-- DATA SECTION --
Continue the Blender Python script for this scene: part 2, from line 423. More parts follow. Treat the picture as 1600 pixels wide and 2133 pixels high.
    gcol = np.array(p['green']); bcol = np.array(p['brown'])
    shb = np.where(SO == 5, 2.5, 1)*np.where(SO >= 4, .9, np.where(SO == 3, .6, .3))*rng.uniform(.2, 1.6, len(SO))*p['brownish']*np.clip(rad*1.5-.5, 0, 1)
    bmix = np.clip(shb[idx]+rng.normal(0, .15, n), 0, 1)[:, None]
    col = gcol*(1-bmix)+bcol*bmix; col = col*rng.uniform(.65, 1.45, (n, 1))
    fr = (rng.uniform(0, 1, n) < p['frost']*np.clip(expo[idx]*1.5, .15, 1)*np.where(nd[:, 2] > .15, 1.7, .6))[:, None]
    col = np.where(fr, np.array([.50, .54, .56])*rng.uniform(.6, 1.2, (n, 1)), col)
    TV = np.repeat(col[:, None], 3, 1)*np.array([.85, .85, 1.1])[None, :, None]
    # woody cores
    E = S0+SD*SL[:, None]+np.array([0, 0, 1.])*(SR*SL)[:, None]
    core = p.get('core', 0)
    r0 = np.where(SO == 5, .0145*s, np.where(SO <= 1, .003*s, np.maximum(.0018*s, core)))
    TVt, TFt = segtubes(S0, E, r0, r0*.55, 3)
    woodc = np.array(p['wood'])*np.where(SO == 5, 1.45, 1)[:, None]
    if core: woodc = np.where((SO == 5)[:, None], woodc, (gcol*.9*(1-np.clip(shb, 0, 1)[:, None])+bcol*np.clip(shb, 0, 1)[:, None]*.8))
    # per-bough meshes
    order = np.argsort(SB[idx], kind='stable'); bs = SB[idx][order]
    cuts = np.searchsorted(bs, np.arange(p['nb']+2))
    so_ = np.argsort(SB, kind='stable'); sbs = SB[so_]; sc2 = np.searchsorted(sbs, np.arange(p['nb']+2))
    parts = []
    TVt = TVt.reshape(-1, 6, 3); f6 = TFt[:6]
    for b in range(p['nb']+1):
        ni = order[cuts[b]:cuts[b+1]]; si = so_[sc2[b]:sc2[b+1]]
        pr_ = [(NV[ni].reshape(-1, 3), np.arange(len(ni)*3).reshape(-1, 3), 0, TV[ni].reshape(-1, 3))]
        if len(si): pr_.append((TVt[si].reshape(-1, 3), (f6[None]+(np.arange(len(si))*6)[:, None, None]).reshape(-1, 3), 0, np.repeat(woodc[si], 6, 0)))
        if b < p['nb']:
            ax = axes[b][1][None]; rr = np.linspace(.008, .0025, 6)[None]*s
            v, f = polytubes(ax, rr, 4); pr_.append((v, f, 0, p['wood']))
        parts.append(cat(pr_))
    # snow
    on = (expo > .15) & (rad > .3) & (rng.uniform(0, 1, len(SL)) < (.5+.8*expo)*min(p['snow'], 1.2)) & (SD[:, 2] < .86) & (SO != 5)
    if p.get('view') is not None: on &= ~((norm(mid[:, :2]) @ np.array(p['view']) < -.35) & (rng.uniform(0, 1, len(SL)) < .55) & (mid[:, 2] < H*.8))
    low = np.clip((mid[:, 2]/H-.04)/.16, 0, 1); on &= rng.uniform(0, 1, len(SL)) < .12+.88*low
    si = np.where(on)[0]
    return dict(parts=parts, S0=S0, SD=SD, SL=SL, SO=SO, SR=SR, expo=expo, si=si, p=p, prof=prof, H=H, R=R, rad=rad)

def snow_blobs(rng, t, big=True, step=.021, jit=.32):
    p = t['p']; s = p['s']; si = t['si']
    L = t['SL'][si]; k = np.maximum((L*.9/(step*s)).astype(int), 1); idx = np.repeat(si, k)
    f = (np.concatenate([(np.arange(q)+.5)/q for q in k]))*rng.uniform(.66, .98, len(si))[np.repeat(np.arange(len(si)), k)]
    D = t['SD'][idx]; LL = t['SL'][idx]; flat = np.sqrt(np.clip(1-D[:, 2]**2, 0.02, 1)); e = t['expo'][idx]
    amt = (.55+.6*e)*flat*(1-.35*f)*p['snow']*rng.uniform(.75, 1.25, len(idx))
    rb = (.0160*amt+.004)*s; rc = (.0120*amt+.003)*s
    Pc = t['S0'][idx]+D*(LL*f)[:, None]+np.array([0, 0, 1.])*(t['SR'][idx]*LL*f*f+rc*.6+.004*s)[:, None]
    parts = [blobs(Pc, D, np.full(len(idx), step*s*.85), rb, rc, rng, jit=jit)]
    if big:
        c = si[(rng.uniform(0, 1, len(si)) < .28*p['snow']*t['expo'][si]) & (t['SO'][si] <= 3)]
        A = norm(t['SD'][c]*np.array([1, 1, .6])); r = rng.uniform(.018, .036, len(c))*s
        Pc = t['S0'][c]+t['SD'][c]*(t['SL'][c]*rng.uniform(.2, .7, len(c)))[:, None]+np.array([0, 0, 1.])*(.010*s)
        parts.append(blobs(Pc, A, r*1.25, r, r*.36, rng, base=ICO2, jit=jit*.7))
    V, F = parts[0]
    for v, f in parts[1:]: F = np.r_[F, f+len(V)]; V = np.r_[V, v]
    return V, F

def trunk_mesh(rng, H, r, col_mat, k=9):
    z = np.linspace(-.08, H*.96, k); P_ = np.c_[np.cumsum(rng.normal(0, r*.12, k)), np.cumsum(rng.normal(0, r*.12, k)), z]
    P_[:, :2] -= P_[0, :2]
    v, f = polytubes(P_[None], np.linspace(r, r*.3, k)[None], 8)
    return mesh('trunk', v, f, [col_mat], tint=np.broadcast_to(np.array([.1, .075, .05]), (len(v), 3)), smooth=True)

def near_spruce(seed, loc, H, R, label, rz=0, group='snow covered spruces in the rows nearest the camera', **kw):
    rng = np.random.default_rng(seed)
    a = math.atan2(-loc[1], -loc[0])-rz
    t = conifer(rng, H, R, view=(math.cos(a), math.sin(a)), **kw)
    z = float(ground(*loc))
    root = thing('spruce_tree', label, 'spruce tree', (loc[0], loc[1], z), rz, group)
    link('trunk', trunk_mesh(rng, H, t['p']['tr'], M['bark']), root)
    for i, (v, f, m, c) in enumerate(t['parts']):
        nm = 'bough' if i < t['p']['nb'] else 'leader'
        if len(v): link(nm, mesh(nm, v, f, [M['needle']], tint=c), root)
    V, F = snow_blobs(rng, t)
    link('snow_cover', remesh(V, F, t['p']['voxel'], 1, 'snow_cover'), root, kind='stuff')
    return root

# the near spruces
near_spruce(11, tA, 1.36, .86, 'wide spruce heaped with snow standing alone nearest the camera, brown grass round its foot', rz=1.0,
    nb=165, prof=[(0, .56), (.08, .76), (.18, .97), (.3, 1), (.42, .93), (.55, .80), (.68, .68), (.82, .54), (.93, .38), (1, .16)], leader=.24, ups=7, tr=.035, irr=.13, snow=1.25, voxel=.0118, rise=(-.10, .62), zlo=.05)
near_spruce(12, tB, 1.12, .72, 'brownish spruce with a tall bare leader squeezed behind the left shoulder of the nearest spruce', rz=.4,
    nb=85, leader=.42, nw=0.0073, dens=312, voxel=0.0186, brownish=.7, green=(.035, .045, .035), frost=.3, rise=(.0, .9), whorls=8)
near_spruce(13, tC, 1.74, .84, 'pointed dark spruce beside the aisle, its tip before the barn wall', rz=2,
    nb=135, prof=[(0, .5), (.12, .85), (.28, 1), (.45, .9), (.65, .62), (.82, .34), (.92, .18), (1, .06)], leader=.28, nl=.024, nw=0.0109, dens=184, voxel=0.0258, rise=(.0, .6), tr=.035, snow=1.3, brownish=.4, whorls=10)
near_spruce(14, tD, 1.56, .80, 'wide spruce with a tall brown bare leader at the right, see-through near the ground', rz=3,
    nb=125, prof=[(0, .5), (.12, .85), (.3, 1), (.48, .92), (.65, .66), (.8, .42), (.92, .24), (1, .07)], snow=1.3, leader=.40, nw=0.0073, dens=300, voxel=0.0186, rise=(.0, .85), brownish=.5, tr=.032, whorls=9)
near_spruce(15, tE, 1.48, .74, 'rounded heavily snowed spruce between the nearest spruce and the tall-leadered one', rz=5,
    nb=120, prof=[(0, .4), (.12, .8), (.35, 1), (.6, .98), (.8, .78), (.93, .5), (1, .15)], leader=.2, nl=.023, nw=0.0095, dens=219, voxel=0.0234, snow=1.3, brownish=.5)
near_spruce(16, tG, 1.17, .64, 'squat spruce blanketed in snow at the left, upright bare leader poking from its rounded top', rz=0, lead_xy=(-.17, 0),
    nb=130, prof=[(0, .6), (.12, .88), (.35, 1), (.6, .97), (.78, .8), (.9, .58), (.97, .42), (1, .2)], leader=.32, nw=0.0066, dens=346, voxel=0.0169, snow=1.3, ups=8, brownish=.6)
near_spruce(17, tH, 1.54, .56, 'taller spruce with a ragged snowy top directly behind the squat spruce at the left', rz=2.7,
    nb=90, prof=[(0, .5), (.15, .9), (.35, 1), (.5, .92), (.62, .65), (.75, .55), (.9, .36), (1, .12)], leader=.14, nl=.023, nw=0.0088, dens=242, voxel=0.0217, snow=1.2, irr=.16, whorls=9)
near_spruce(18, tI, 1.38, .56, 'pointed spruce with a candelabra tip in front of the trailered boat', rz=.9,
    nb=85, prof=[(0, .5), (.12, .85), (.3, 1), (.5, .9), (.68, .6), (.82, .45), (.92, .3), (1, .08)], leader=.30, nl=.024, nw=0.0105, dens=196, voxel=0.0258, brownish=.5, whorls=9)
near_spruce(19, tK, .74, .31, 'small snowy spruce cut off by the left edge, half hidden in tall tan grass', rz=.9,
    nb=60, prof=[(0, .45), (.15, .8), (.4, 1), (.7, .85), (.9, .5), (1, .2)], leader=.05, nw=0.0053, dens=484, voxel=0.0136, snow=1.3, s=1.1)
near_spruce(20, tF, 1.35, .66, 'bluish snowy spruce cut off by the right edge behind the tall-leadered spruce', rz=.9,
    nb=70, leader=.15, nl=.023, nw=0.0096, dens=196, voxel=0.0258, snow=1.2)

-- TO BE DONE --
Copy every line of the listing where the word "wide" appears.

-- RESPONSE FOR THIS EXERCISE --
Continue the Blender Python script for this scene: part 2, from line 423. More parts follow. Treat the picture as 1600 pixels wide and 2133 pixels high.
near_spruce(11, tA, 1.36, .86, 'wide spruce heaped with snow standing alone nearest the camera, brown grass round its foot', rz=1.0,
near_spruce(14, tD, 1.56, .80, 'wide spruce with a tall brown bare leader at the right, see-through near the ground', rz=3,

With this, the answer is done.